Day 24 - A Day Without Wah Wah

Yesterday, in the midst of the psychotic meltdown, or at least the pretension of a meltdown, in the U.S. economy I decided that the best process for me was ignore the news. Actually, it went deeper than that; yesterday I chose to AVOID the news.

I went so far as to avert my eyes while deleting emails from my standard news sources, The New York Times, Washington Post, Huffington Post, and well-intentioned and/or sarcastic friends. While checking the mail I tried to avoid viewing subject lines in exchange for paying attention to where the email came from. Mostly, I succeeded, though even with a conscious effort to avoid all the input, I still caught bits and pieces of news from the headlines on newspapers on the street, or the ubiquitous television montiors in public places, and I ended the evening deep in a discussion of the economic bailout.

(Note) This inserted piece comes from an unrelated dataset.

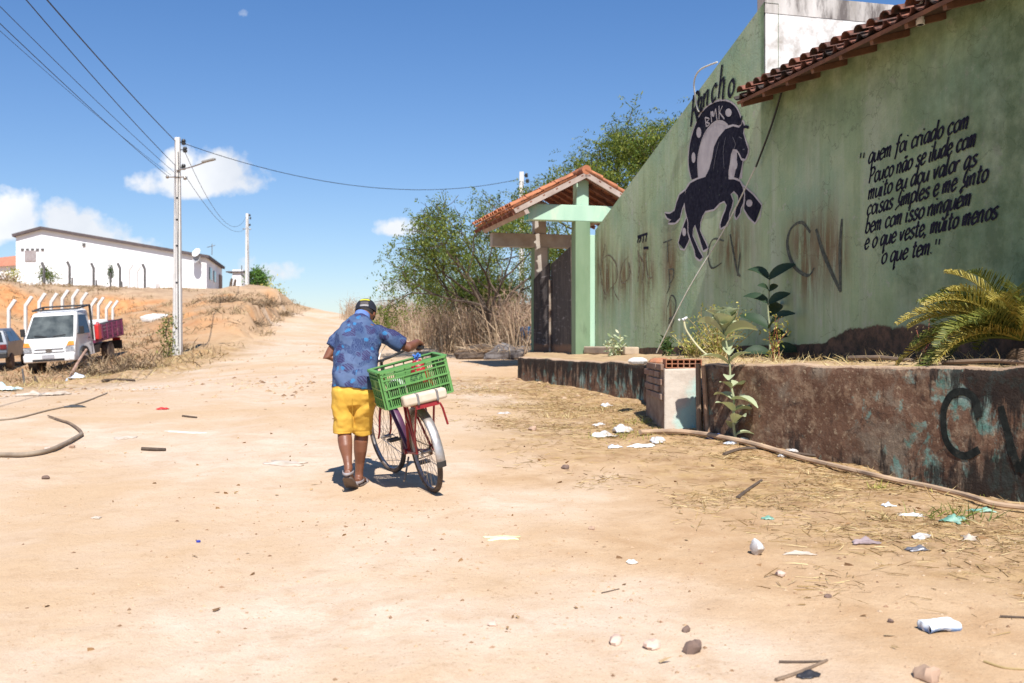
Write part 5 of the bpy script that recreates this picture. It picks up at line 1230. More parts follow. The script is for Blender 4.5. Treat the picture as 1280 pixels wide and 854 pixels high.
# things along the hill's right shoulder
pb = empty('pump_shed', P(290, 362, 104), 'small white shed on the hill crest left of the distant pole', 'shed'); mb = MB(); mb.box(P(299, 352, 104), (1.1, 1.2, 2.4)); mb.build('wall', M_wh, pb); mb = MB(); mb.box(P(296, 340.5, 104), (1.8, 1.7, .12)); mb.build('roof', M_dkedge, pb)
mb = MB(); c = P(302, 350, 100); mb.tube([P(302.5, 362, 100), P(302, 332, 100)], .05, 5); tag(mb.build('thin_post', M_dkpost, loc=tuple(c)), 'thin dark post left of the distant pole', 'post')
c = gpt(326, 374, 90); tree('round_tree', c, 'small round dark green tree at the hill shoulder', 'tree', 1, 2.6, 1.2, 2600, .22, leaf_mat('shade_tree_leaf', (.05, .13, .02), (.09, .2, .035), (.16, .28, .06)), seed=4, levels=3, droop=.2, r0=.1, clump=.30, trunkfrac=.42)
st = empty('stall', gpt(322, 374, 86), 'low dark roofed stall under the small round tree', 'stall'); c = gpt(322, 374, 86); mb = MB(); mb.box(c + Vector((0, 0, .75)), (1.9, 1.2, .12), eul(0, .12, 0)); mb.build('roof', M_wood, st)
for sx in (-.8, .8): mb = MB(); mb.box(c + Vector((sx, 0, .35)), (.12, .9, .75)); mb.build('support', M_dkpost, st)
c = gpt(339, 384, 82); rt = empty('bush', c, 'bright green bush on the hill shoulder', 'bush', 'scrub on the hill'); pos = np.array(c)[None] + np.abs(RNG.normal(size=(700, 3))) * np.array([.0, .0, .5]) + RNG.normal(size=(700, 3)) * np.array([.55, .4, .12]); leaves('foliage', M_grassgreen, pos, .2, rt, .2)
for (px, py, Y, w, h, mm, lab) in ((62, 360, 84, .75, 1.2, M_leaf_mesq, 'small green bush growing against the white warehouse'), (55, 360, 84, .4, 1.6, M_leaf_mesq, 'thin upright sapling left of the small bush'), (16, 362, 84, .7, 1.4, M_grassgreen, 'ragged shrub at the warehouse corner'), (5, 364, 82, .8, 1.1, M_drystalk, 'dry reddish shrub at the far left edge'), (138, 360, 83, .2, 1.6, M_leaf_dark, 'narrow dark sapling before the warehouse')):
    c = gpt(px, py, Y); rt = empty('bush', c, lab, 'bush', 'scrub on the hill'); mb = MB(); mb.tube([c - Vector((0, 0, .1)), c + Vector((.1, 0, h * .7))], .05, 5); mb.tube([c, c + Vector((-.3 * w, 0, h * .6))], .03, 4); mb.build('stem', M_bark, rt)
    n_ = 520; pos = np.array(c)[None] + RNG.normal(size=(n_, 3)) * np.array([w * .6, w * .4, h * .22]) + np.array([0, 0, h * .75]); leaves('foliage', mm, pos, .17, rt, .1)
mb = rock_mb(gpt(313, 377, 82) + Vector((0, 0, .1)), .3, 5); tag(mb.build('boulder', M_concrete), 'pale boulder at the foot of the distant pole', 'boulder')
for px, py, lab in ((288, 374, 'left weathered stump on the path up the bank'), (292.5, 372, 'right weathered stump on the path up the bank')):
    c = gpt(px, py, 74); mb = MB(); mb.tube([c - Vector((0, 0, .2)), c + Vector((.05, 0, .45)), c + Vector((.12, 0, .8))], [.13, .11, .08], 7); tag(mb.build('tree_stump', M_bark, loc=tuple(c)), lab, 'stump')
c = gpt(201, 396, 58); mb = rock_mb(c + Vector((0, 0, .12)), .8, 4, (1.25, .5, .35)); tag(mb.build('concrete_slab', M_concrete), 'pale broken slab lying on the bank right of the truck', 'slab')
# dry scrub all over the bank
n = 9500; X = RNG.uniform(-42, -9.5, n); Y = RNG.uniform(26, 84, n); keep = (X < np.interp(Y, [a for a, _ in XL], [b for _, b in XL]) + .2) & (X > -.62 * Y) & (fbm(X * .35, Y * .22, 4) > -.06); X = X[keep]; Y = Y[keep]; n = len(X)
bs = np.stack([X, Y, ground_z(X, Y) - .03], 1); k = RNG.randint(3, 7, n); bs = np.repeat(bs, k, 0); bs[:, :2] += RNG.normal(size=(len(bs), 2)) * .16; n = len(bs)
blades('dry_scrub', leaf_mat('scrub_straw', (.15, .10, .06), (.29, .205, .115), (.44, .34, .19), .9, .05), bs, unit(n, .6), RNG.uniform(.12, .5, n), RNG.uniform(.02, .04, n), bend=.3, kind='stuff')
# wilted brush clumps along the crumbling bank edge
for q, (px, py, Y, r, lab) in enumerate(((300, 398, 61, 1.0, 'grey brushwood clump on the bank, farthest up'), (318, 392, 66, .9, 'dark brushwood clump near the bank top right'), (338, 404, 60, .9, 'brushwood clump hanging over the lane edge'), (285, 415, 50, .9, 'brushwood clump on the lower bank right of the tall pole'), (352, 398, 67, .8, 'dark brush root hanging from the scarp at the lane top'), (325, 412, 55, .8, 'dark brush root on the scarp above the lane bend'), (312, 424, 47, .7, 'low dark brush at the scarp foot'), (160, 446, 33.5, 1.0, 'tangled dry brush right of the truck wheel'), (178, 452, 31, .8, 'tangled dry brush in front of the tall pole'), (130, 462, 30, .7, 'low dry brush between truck and lane'))):
    c = gpt(px, py, Y); rt = empty('brush_clump', c, lab, 'brush', 'brushwood on the bank'); n_ = 260; bb = np.array(c)[None] + RNG.normal(size=(n_, 3)) * np.array([r * .7, r * .5, .06]); blades('twigs', leaf_mat('brushwood', (.075, .05, .032), (.17, .115, .07), (.32, .235, .14), .9, .05) if q == 0 else bpy.data.materials['brushwood'], bb, unit(n_, .35), RNG.uniform(.2, .6, n_), RNG.uniform(.018, .035, n_), parent=rt)

# ------------------------------------------------------------------ parked pickup truck
M_tw = pm('truck_white', (.72, .715, .70), (.66, .655, .63), 2.5, .35, bump=0, stain=(.50, .41, .31), stain_scale=1.7, stain_lo=.58, stain_hi=.8)
M_purple = pm('faded_purple_paint', (.20, .035, .085), (.14, .025, .065), 4, .6, bump=.1, stain=(.26, .12, .13), stain_lo=.58, stain_hi=.7)
M_chrome = pm('headlamp_glass', (.50, .50, .50), (.12, .12, .13), 22, .3, .2, bump=0); M_amber = pm('amber_lens', (.75, .28, .04), (.65, .22, .03), 9, .3, bump=0); M_red = pm('red_plastic', (.62, .035, .03), (.5, .025, .025), 8, .4, bump=.05)
tf = gpt(64, 464, 33.2)
truck = empty('pickup_truck', (tf.x, tf.y, tf.z + .02), 'white cab pickup truck with purple slatted bed parked on the bank', 'truck', rot=(R(6.0), R(-3.5), R(2)))
M_dusty = pm('dusty_glass', (.035, .042, .042), (.11, .125, .12), 2.2, .12, bump=0, spec=.6, stain=(.22, .22, .20), stain_scale=1.6, stain_lo=.6, stain_hi=.8)
# local frame: nose at y=0 looking to -y, length along +y
def sect(y, pts): return [(x, y, z) for x, z in pts]
hw = .87
prof = [(.02, .42, .80, .80), (.00, .60, .83, .83), (.05, .95, .85, .86), (.22, 1.12, .86, .86)]
mb = MB()
side = [(.03, .36), (.0, .55), (.02, .82), (.16, 1.10), (.72, 1.90), (.86, 1.97), (1.60, 1.99), (1.72, 1.93), (1.74, .40)]     # (y, z) outline of the cab
wid = [.80, .84, .86, .86, .74, .70, .70, .72, .86]
Lr = [(-w_, y, z) for (y, z), w_ in zip(side, wid)]; Rr_ = [(w_, y, z) for (y, z), w_ in zip(side, wid)]
nS_ = len(side)
mb.v += Lr + Rr_
for k in range(nS_):
    k2 = (k + 1) % nS_; mb.f.append((k, k2, nS_ + k2, nS_ + k)); mb.mi.append(0)
for off, flip in ((0, 0), (nS_, 1)):
    for tri in tessellate_polygon([[Vector((0, y, z)) for y, z in side]]): mb.f.append(tuple(off + t for t in tri)); mb.mi.append(0)
mb.build('cab', M_tw, truck, world=False, bevel=.05, segs=3, smooth=True)
def on_screen(u, v):     # windscreen plane between (y .19,z 1.14) and (.70,1.87)
    y = .19 + (.69 - .19) * v; z = 1.14 + (1.86 - 1.14) * v; return Vector((u, y - .012, z + .010))
mb = MB(); mb.poly([on_screen(-.78, 0), on_screen(.78, 0), on_screen(.67, .97), on_screen(-.67, .97)]); g_ = mb.build('windscreen', M_dusty, truck, world=False); md = g_.modifiers.new('s', 'SOLIDIFY'); md.thickness = .012
for s in (-1, 1):
    mb = MB(); mb.tube([on_screen(.1 * s, .03) + Vector((0, -.02, .02)), on_screen(.52 * s, .09) + Vector((0, -.02, .02))], .012, 5); mb.build('wiper', M_black, truck, world=False)
    w_ = lambda z: .863 - (.863 - .73) * max(0, (z - 1.10)) / .8
    mb = MB(); mb.prism([(s * (w_(z) + .004), y, z) for y, z in ((.42, 1.20), (1.42, 1.16), (1.42, 1.80), (.80, 1.84))], (s * .012, 0, 0)); mb.build('side_window', M_glass, truck, world=False)
    mb = MB(); mb.prism([(s * (.862), y, z) for y, z in ((.36, 1.10), (.36, 1.09), (1.46, .62), (1.47, .60), (1.47, .61))], (s * .01, 0, 0)) if False else mb.box((s * .864, 1.47, .95), (.012, .02, 1.0)); mb.box((s * .866, 1.3, 1.0), (.02, .14, .03)); mb.build('door_trim', M_black, truck, world=False)
    mb = MB(); mb.box((s * .98, .42, 1.34), (.14, .08, .26)); mb.tube([(s * .82, .40, 1.22), (s * .98, .42, 1.28)], .02, 5); mb.build('mirror', M_black, truck, world=False, bevel=.02)
    mb = MB(); mb.prism([(s * .84, .012, .68), (s * .54, -.005, .70), (s * .56, .01, .86), (s * .80, .05, .90)], (0, -.02, 0)); h_ = mb.build('headlight', M_chrome, truck, world=False, bevel=.012)
    mb = MB(); mb.prism([(s * .84, .03, .88), (s * .58, .015, .87), (s * .66, .06, 1.02), (s * .82, .08, 1.02)], (0, -.02, 0)); mb.build('indicator', M_amber, h_, world=False, bevel=.01)
    mb = MB(); mb.lathe([(.0, 0), (.06, 0), (.075, .03)], (s * .60, -.055, .48), eul(R(90), 0, 0), 12); mb.build('fog_lamp', M_black, truck, world=False)
mb = MB(); mb.box((0, -.02, .49), (1.68, .14, .26)); bp = mb.build('bumper', M_tw, truck, world=False, bevel=.05, segs=3, smooth=True)
mb = MB(); mb.box((0, -.094, .43), (1.05, .012, .075)); mb.build('intake', M_black, bp, world=False, bevel=.01)
mb = MB(); mb.box((0, -.097, .55), (.40, .012, .12)); mb.build('number_plate', pm('plate_grey', (.42, .43, .45), (.30, .3, .32), 30, .5), bp, world=False)
mb = MB(); mb.box((0, -.002, .79), (.95, .02, .012)); mb.box((0, -.004, .68), (1.02, .02, .014)); mb.build('grille_line', M_black, truck, world=False)
mb = MB(); mb.lathe([(.105, 0), (.105, .015), (.082, .015), (.082, 0)], (0, -.01, .74), eul(R(90), 0, 0) @ Matrix.Diagonal((1, .62, 1)), 20)
for sx in (-.032, .032): mb.tube([(sx - .012, -.018, .70), (sx + .012, -.018, .78)], .009, 4)
mb.tube([(-.034, -.018, .735), (.034, -.018, .745)], .008, 4); mb.build('emblem', M_steel, truck, world=False)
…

I noticed two things in this... Firstly, my day was not impoverished by not being instantly and perpetually aware of every little detail being played out by the power brokers in Washington and New York and expounded upon by the media priests and acolytes in New York and Atlanta. If anything, my day was expanded to take in more of the world around me, the thoughts in my mind, the work at hand.

Secondly, instead of eagerly running to find out what I missed, I now find myself digging deeper, looking for more softness, more silence, more peace. I am more keenly aware than usual that the random verbiage and the grand declarations, by all sides of the political conversation, serve mostly to keep the rest of us bound and gagged and impotent. While I am normally and enthusiastically a sucker for political alertness and playful disputation, I am this morning more interested in learning how to use my words, my time, and my life for something of real significance.

At least for right now... I don't need no Wah-Wah.

1 comment:

Sean Nordquist said...

I have taken to removing the "news" from my evenings, for the most part. Too much blather and wailing and gnashing of teeth. I am far better for it, I have no question.